An Inside Look at the Challenges Facing Charter Schools

The Strategic Management of Charter Schools: Frameworks and Tools for Educational Entrepreneurs
by Peter Frumkin, Bruno Manno, and Nell Edgington
(Harvard Education Press, 304 pp. $29.95)

I have always considered it a privilege to have known Albert Shanker, formerly head of the American Federation of Teachers.  Mirabile dictu, he was a strenuous advocate of charter schools.  He envisaged schools distinguished by their innovative practice, their structural differences, and by their academic excellence.  Far from being carbon copies of existing institutions, he hoped they would be truly revolutionary.  Had he lived long enough, he would have seen a rather different picture emerge, as the charter school movement evolved.  By contrast, for the most part charter schools are remarkably like their regular school counterparts.  Some of the better-known and more successful, like KIPP, are vastly more efficient and singularly focused on raising academic achievement even in the most unpropitious socio-economic environment.

I mention all of this to validate the importance of the book, The Strategic Management of Charter Schools.  As Rick Hess points out in the foreword, the last thing we need is another primer of best practices.  What we have here is an insightful analysis of what is really involved in developing and sustaining charter schools.  In the first place, the co-authors are uniquely qualified to write this book in terms of their professional backgrounds.  Second, for those readers who are inexperienced in what it takes to found a successful charter school, this book will be invaluable because it takes the reader through every phase, from the arduous process of obtaining the charter to the more subtle and infinitely more important business of assessing consistency in the quality of instruction and in the assessment of academic results.

Ultimately, of course, no matter how resourceful the tool-box of ideas and practices at the school’s disposal is, it is personnel who make or break the system.
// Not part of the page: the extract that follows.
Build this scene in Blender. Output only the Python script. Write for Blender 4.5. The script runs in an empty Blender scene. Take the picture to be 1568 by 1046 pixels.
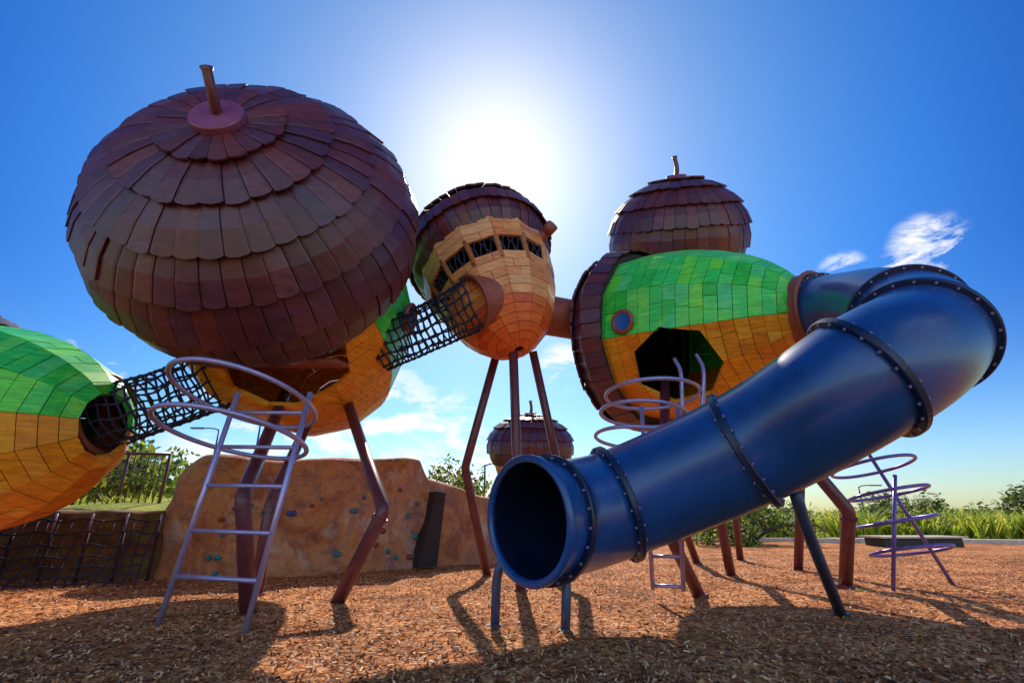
import bpy, bmesh, math, random
import numpy as np
from mathutils import Vector, Matrix, noise
random.seed(7); rng=np.random.default_rng(7)
V=Vector
def lin(a,b,n): return [a+(b-a)*i/(n-1) for i in range(n)]
scene=bpy.context.scene

# ------------------------------------------------------------------ materials
def newmat(name):
    m=bpy.data.materials.new(name); m.use_nodes=True
    nt=m.node_tree; nt.nodes.clear()
    out=nt.nodes.new('ShaderNodeOutputMaterial'); b=nt.nodes.new('ShaderNodeBsdfPrincipled')
    nt.links.new(b.outputs[0],out.inputs[0])
    return m,nt,b,out
def ramp(nt,cols,interp='LINEAR'):
    r=nt.nodes.new('ShaderNodeValToRGB'); r.color_ramp.interpolation=interp
    e=r.color_ramp.elements
    while len(e)<len(cols): e.new(.5)
    for i,(p,c) in enumerate(cols):
        e[i].position=p; e[i].color=(*c,1)
    return r
def nz(nt,scale,detail=4,rough=.6,vec=None,dist=0):
    n=nt.nodes.new('ShaderNodeTexNoise'); n.inputs['Scale'].default_value=scale
    n.inputs['Detail'].default_value=detail; n.inputs['Roughness'].default_value=rough; n.inputs['Distortion'].default_value=dist
    if vec: nt.links.new(vec,n.inputs['Vector'])
    return n
def mixc(nt,fac,a,b,mode='MIX'):
    m=nt.nodes.new('ShaderNodeMix'); m.data_type='RGBA'; m.blend_type=mode
    for s,x in ((0,fac),(6,a),(7,b)):
        if hasattr(x,'node'): nt.links.new(x,m.inputs[s])
        elif s==0: m.inputs[0].default_value=x
        else: m.inputs[s].default_value=(*x,1)
    return m.outputs[2]
def bump(nt,b,h,strength=.3,dist=.01):
    n=nt.nodes.new('ShaderNodeBump'); n.inputs['Strength'].default_value=strength; n.inputs['Distance'].default_value=dist
    nt.links.new(h,n.inputs['Height']); nt.links.new(n.outputs[0],b.inputs['Normal'])
def wood(name,cols,rough=.5,grainscale=(3,3,40),spec=.5,stain=(.05,.03,.03),stainamt=.35,coat=0):
    m,nt,b,out=newmat(name)
    g=nt.nodes.new('ShaderNodeNewGeometry'); tc=nt.nodes.new('ShaderNodeTexCoord')
    r=ramp(nt,cols); nt.links.new(g.outputs['Random Per Island'],r.inputs[0])
    mp=nt.nodes.new('ShaderNodeMapping'); mp.inputs['Scale'].default_value=grainscale
    nt.links.new(tc.outputs['Object'],mp.inputs[0])
    n=nz(nt,1.6,6,.65,mp.outputs[0],.6)
    rr=ramp(nt,[(.3,(.6,.55,.5)),(.7,(1.2,1.2,1.2))]); nt.links.new(n.outputs[0],rr.inputs[0])
    c=mixc(nt,1,r.outputs[0],rr.outputs[0],'MULTIPLY')
    n2=nz(nt,5,5,.7,tc.outputs['Object']); r2=ramp(nt,[(.52,(0,0,0)),(.78,(stainamt,)*3)]); nt.links.new(n2.outputs[0],r2.inputs[0])
    c=mixc(nt,r2.outputs[0],c,stain)
    nt.links.new(c,b.inputs['Base Color']); b.inputs['Roughness'].default_value=rough
    b.inputs['Specular IOR Level'].default_value=spec
    b.inputs['Coat Weight'].default_value=coat; b.inputs['Coat Roughness'].default_value=.25
    bump(nt,b,n.outputs[0],.35,.006)
    return m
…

How committed are the teachers and administrators to the mission of the school?  How single-minded are the lay boards who, in the absence of the local educational authority, play such an important role in governance?  How genuinely entrepreneurial are charter schools (of particular relevance in this era of scarce resources)?  How creative is the school’s leadership in forging relationships with the private sector?  How willing are the various stakeholders in a particular school really to use the relative freedom of the charter school to liberate themselves from traditional classroom instruction and the traditional academic year?

Lest the reader of this review underestimate the importance of the charter school movement, since its inception in 1991, approximately 38% of students enrolled in the District of Columbia and Denver school are enrolled in charter schools.  In New Orleans, the figure is even higher (60%).  While the results of some of the charter schools have disappointed their advocates, many urban charter schools have significantly outperformed their traditional counterparts.  All of which makes it all the more important to read The Strategic Management of Charter Schools if one is genuinely committed to educational improvement.